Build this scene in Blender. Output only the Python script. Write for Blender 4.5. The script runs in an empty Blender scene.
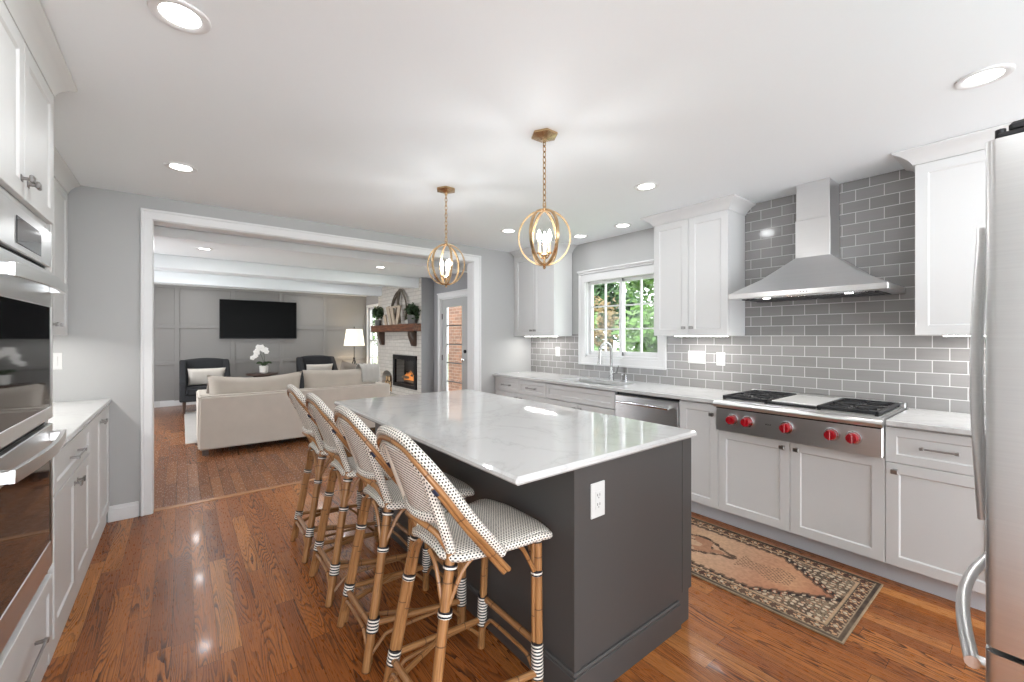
import bpy, math, random
from mathutils import Vector, Matrix
PI = math.pi
scn = bpy.context.scene
COL = scn.collection

# ------------------------------------------------------------------ camera
cam = bpy.data.cameras.new('camera')
cam.sensor_width = 36.0
cam.lens = 422.6 / 1024 * 36.0
cam.shift_y = -3.93 / 1024
cam.clip_start = 0.02
cam_o = bpy.data.objects.new('camera', cam)
COL.objects.link(cam_o)
cam_o.location = (0, 0, 1.37)
cam_o.rotation_euler = (PI / 2, 0, -0.6639)
scn.camera = cam_o

# ------------------------------------------------------------------ world, exposure
scn.view_settings.view_transform = 'Standard'
scn.view_settings.look = 'None'
scn.view_settings.gamma = 1
scn.view_settings.use_curve_mapping = False
scn.view_settings.exposure = 0.13
world = bpy.data.worlds.new('world')
scn.world = world
world.use_nodes = True
bg = world.node_tree.nodes['Background']
bg.inputs[0].default_value = (0.91, 0.955, 1.0, 1)
bg.inputs[1].default_value = 5.8

def lamp(name, kind, loc, power, color=(1, 1, 1), size=0.1, rot=(0, 0, 0), spot=None, sizey=None):
    l = bpy.data.lights.new(name, kind)
    l.energy = power
    l.color = color
    if kind == 'AREA':
        l.shape = 'RECTANGLE' if sizey else 'DISK'
        l.size = size
        if sizey:
            l.size_y = sizey
        if spot:
            l.spread = spot
    elif kind == 'SUN':
        l.angle = size
    else:
        l.shadow_soft_size = size
    o = bpy.data.objects.new(name, l)
    o.location = loc
    o.rotation_euler = rot
    COL.objects.link(o)
    return o

lamp('sun', 'SUN', (8, -4, 10), 4.0, (1, 0.96, 0.9), 0.02, (math.radians(-38), math.radians(-28), 0))
CAN_W = 3.2
UC_W = 4.4

# ------------------------------------------------------------------ node helpers
def mat(name, col=(0.8, 0.8, 0.8), rough=0.5, metal=0.0, spec=0.5, emis=None, estr=0, coat=0, trans=0, ior=1.45):
    m = bpy.data.materials.new(name)
    m.use_nodes = True
    b = m.node_tree.nodes['Principled BSDF']
    b.inputs['Base Color'].default_value = (*col, 1)
    b.inputs['Roughness'].default_value = rough
    b.inputs['Metallic'].default_value = metal
    b.inputs['Specular IOR Level'].default_value = spec
    b.inputs['Coat Weight'].default_value = coat
    b.inputs['Coat Roughness'].default_value = 0.08
    b.inputs['Transmission Weight'].default_value = trans
    b.inputs['IOR'].default_value = ior
    if emis:
        b.inputs['Emission Color'].default_value = (*emis, 1)
        b.inputs['Emission Strength'].default_value = estr
    return m

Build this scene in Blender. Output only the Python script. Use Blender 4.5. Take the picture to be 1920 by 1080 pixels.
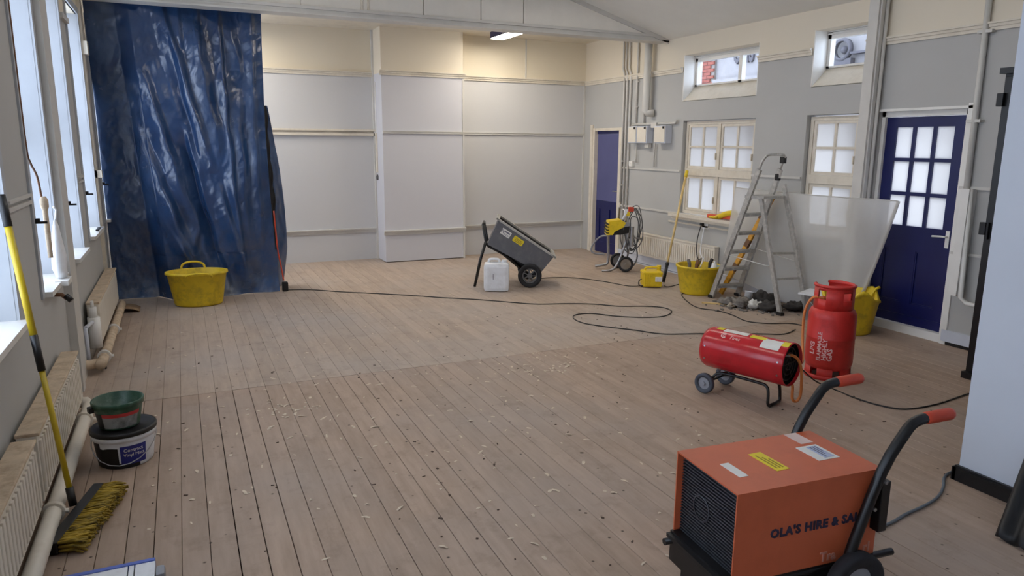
import bpy, bmesh, math, random
from mathutils import Matrix, Vector, noise
random.seed(7)
PI = math.pi
SC = bpy.context.scene
COL = SC.collection
for o in list(bpy.data.objects): bpy.data.objects.remove(o)

# ------------------------------------------------------------------ camera
cam = bpy.data.cameras.new('camera'); cam_o = bpy.data.objects.new('camera', cam); COL.objects.link(cam_o)
F_PX, PITCH, ROLL, YAW = 1347.0, 0.1979, 0.00704, 0.42868
cam.sensor_width = 36.0; cam.lens = F_PX / 1920 * 36.0; cam.clip_start = .05; cam.clip_end = 200
def _rot():
    B = Matrix(((1,0,0),(0,0,-1),(0,1,0)))
    c, s = math.cos(YAW), math.sin(YAW); Rz = Matrix(((c,-s,0),(s,c,0),(0,0,1)))
    c, s = math.cos(PITCH), math.sin(PITCH); Rx = Matrix(((1,0,0),(0,c,-s),(0,s,c)))
    c, s = math.cos(ROLL), math.sin(ROLL); Rr = Matrix(((c,-s,0),(s,c,0),(0,0,1)))
    return Rr @ Rx @ B @ Rz
_R = _rot()
_m = Matrix((_R[0], -Vector(_R[1]), -Vector(_R[2]))).transposed().to_4x4()
_m.translation = (0, 0, 1.7)
cam_o.matrix_world = _m
SC.camera = cam_o

# ------------------------------------------------------------------ world and exposure
world = bpy.data.worlds.new('overcast_sky'); SC.world = world; world.use_nodes = True
bg = world.node_tree.nodes['Background']
bg.inputs['Color'].default_value = (0.80, 0.90, 1.12, 1)
bg.inputs['Strength'].default_value = 4.9
SC.view_settings.view_transform = 'Standard'; SC.view_settings.look = 'None'
SC.view_settings.gamma = 1; SC.view_settings.use_curve_mapping = False
SC.view_settings.exposure = 0.12
LAMP_HALL, LAMP_BACK = 13.0, 36.0          # diffuser brightness: added unseen hall battens, then back battens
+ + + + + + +
→ WHAT YOU WILL DO
Print every entry exactly as written, without the pictures.

→ OUTPUT FOR THIS TASK
Build this scene in Blender. Output only the Python script. Write for Blender 4.5. The script runs in an empty Blender scene.
import bpy, math, random
from mathutils import Vector, Matrix
PI = math.pi
scn = bpy.context.scene
COL = scn.collection

# ------------------------------------------------------------------ camera
cam = bpy.data.cameras.new('camera')
cam.sensor_width = 36.0
cam.lens = 422.6 / 1024 * 36.0
cam.shift_y = -3.93 / 1024
cam.clip_start = 0.02
cam_o = bpy.data.objects.new('camera', cam)
COL.objects.link(cam_o)
cam_o.location = (0, 0, 1.37)
cam_o.rotation_euler = (PI / 2, 0, -0.6639)
scn.camera = cam_o

# ------------------------------------------------------------------ world, exposure
scn.view_settings.view_transform = 'Standard'
scn.view_settings.look = 'None'
scn.view_settings.gamma = 1
scn.view_settings.use_curve_mapping = False
scn.view_settings.exposure = 0.13
world = bpy.data.worlds.new('world')
scn.world = world
world.use_nodes = True
bg = world.node_tree.nodes['Background']
bg.inputs[0].default_value = (0.91, 0.955, 1.0, 1)
bg.inputs[1].default_value = 5.8

def lamp(name, kind, loc, power, color=(1, 1, 1), size=0.1, rot=(0, 0, 0), spot=None, sizey=None):
    l = bpy.data.lights.new(name, kind)
    l.energy = power
    l.color = color
    if kind == 'AREA':
        l.shape = 'RECTANGLE' if sizey else 'DISK'
        l.size = size
        if sizey:
            l.size_y = sizey
        if spot:
            l.spread = spot
    elif kind == 'SUN':
        l.angle = size
    else:
        l.shadow_soft_size = size
    o = bpy.data.objects.new(name, l)
    o.location = loc
    o.rotation_euler = rot
    COL.objects.link(o)
    return o

lamp('sun', 'SUN', (8, -4, 10), 4.0, (1, 0.96, 0.9), 0.02, (math.radians(-38), math.radians(-28), 0))
CAN_W = 3.2
UC_W = 4.4

# ------------------------------------------------------------------ node helpers
def mat(name, col=(0.8, 0.8, 0.8), rough=0.5, metal=0.0, spec=0.5, emis=None, estr=0, coat=0, trans=0, ior=1.45):
    m = bpy.data.materials.new(name)
    m.use_nodes = True
    b = m.node_tree.nodes['Principled BSDF']
    b.inputs['Base Color'].default_value = (*col, 1)
    b.inputs['Roughness'].default_value = rough
    b.inputs['Metallic'].default_value = metal
    b.inputs['Specular IOR Level'].default_value = spec
    b.inputs['Coat Weight'].default_value = coat
    b.inputs['Coat Roughness'].default_value = 0.08
    b.inputs['Transmission Weight'].default_value = trans
    b.inputs['IOR'].default_value = ior
    if emis:
        b.inputs['Emission Color'].default_value = (*emis, 1)
        b.inputs['Emission Strength'].default_value = estr
    return m

Build this scene in Blender. Output only the Python script. Use Blender 4.5. Take the picture to be 1920 by 1080 pixels.
import bpy, bmesh, math, random
from mathutils import Matrix, Vector, noise
random.seed(7)
PI = math.pi
SC = bpy.context.scene
COL = SC.collection
for o in list(bpy.data.objects): bpy.data.objects.remove(o)

# ------------------------------------------------------------------ camera
cam = bpy.data.cameras.new('camera'); cam_o = bpy.data.objects.new('camera', cam); COL.objects.link(cam_o)
F_PX, PITCH, ROLL, YAW = 1347.0, 0.1979, 0.00704, 0.42868
cam.sensor_width = 36.0; cam.lens = F_PX / 1920 * 36.0; cam.clip_start = .05; cam.clip_end = 200
def _rot():
    B = Matrix(((1,0,0),(0,0,-1),(0,1,0)))
    c, s = math.cos(YAW), math.sin(YAW); Rz = Matrix(((c,-s,0),(s,c,0),(0,0,1)))
    c, s = math.cos(PITCH), math.sin(PITCH); Rx = Matrix(((1,0,0),(0,c,-s),(0,s,c)))
    c, s = math.cos(ROLL), math.sin(ROLL); Rr = Matrix(((c,-s,0),(s,c,0),(0,0,1)))
    return Rr @ Rx @ B @ Rz
_R = _rot()
_m = Matrix((_R[0], -Vector(_R[1]), -Vector(_R[2]))).transposed().to_4x4()
_m.translation = (0, 0, 1.7)
cam_o.matrix_world = _m
SC.camera = cam_o

# ------------------------------------------------------------------ world and exposure
world = bpy.data.worlds.new('overcast_sky'); SC.world = world; world.use_nodes = True
bg = world.node_tree.nodes['Background']
bg.inputs['Color'].default_value = (0.80, 0.90, 1.12, 1)
bg.inputs['Strength'].default_value = 4.9
SC.view_settings.view_transform = 'Standard'; SC.view_settings.look = 'None'
SC.view_settings.gamma = 1; SC.view_settings.use_curve_mapping = False
SC.view_settings.exposure = 0.12
LAMP_HALL, LAMP_BACK = 13.0, 36.0          # diffuser brightness: added unseen hall battens, then back battens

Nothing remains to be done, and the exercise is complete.